In the face of opposition from his superiors, he begins to assemble the pieces of a puzzle that lead him to one of the most closely guarded secrets of the war: the Bletchley Park operation to crack the Nazis’ Enigma encryption code. Stumbling across evidence of Turing’s genius, and sensing an escape from a narrow life, Corell begins to dig deeper. But in the paranoid, febrile atmosphere of the Cold War, loose cannons cannot be tolerated and Corell soon realizes he has much to learn about the dangers of forbidden knowledge.

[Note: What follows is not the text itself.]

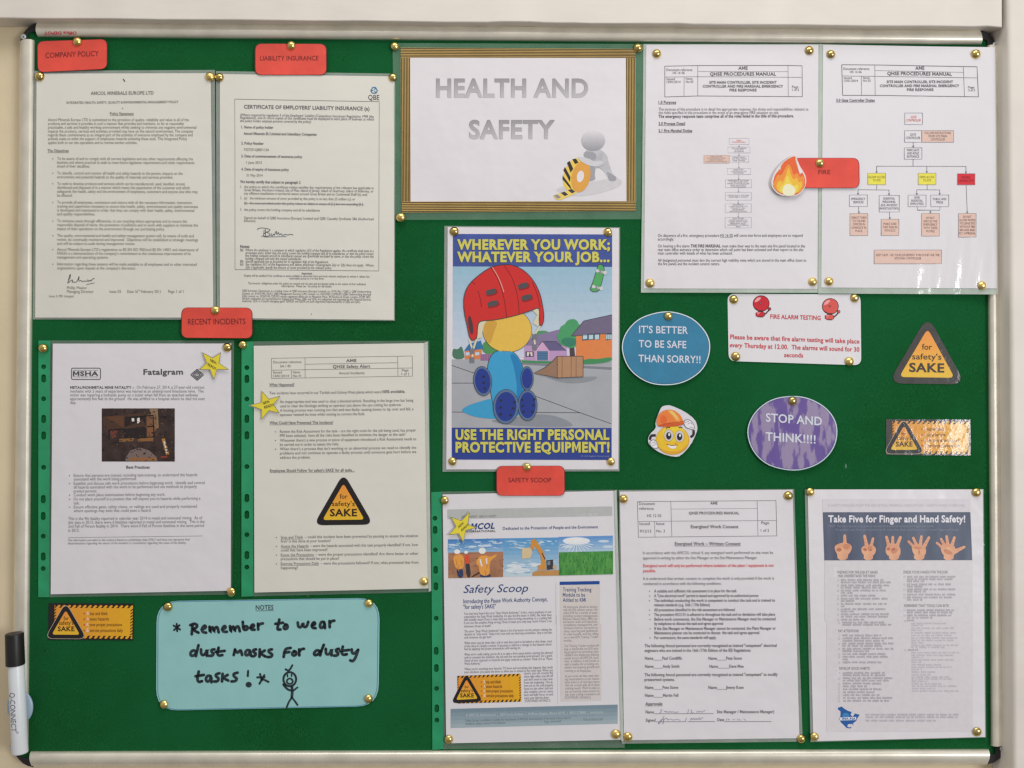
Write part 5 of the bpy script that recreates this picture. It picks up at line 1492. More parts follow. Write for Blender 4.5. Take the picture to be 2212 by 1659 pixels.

He is also about to be rocked by two startling developments in his own life, one of which will find him targeted as a threat to national security.
PUBLISHERS WEEKLY
Lagercrantz (The Girl in the Spider's Web) proves that he can succeed with wholly original work in this multifaceted look at the death of British mathematician Alan Turing in 1954. Det. Constable Leonard Corell welcomes the assignment of looking into Turing's apparent suicide as a break from the boredom of working in the quiet backwater of Wilmslow. Corell, who as a boy had a head for numbers, feels a connection with the dead man, a sentiment that deepens when the policeman learns that Turing was arrested for indecency and subject to some horrific treatments intended to "cure" him of his homosexuality. Turing's experience revives painful memories of Corell's own boarding school days, even as his investigation attracts the attention of higher-ups who want things handled discreetly. Corell's identification with Turing threatens his own professional standing when he bridles at speculation at the inquest as to Turing's motives for committing suicide. Some memorable prose (Corell recalls a question from his father as reaching "out to him like two open arms") enhances the complex plot.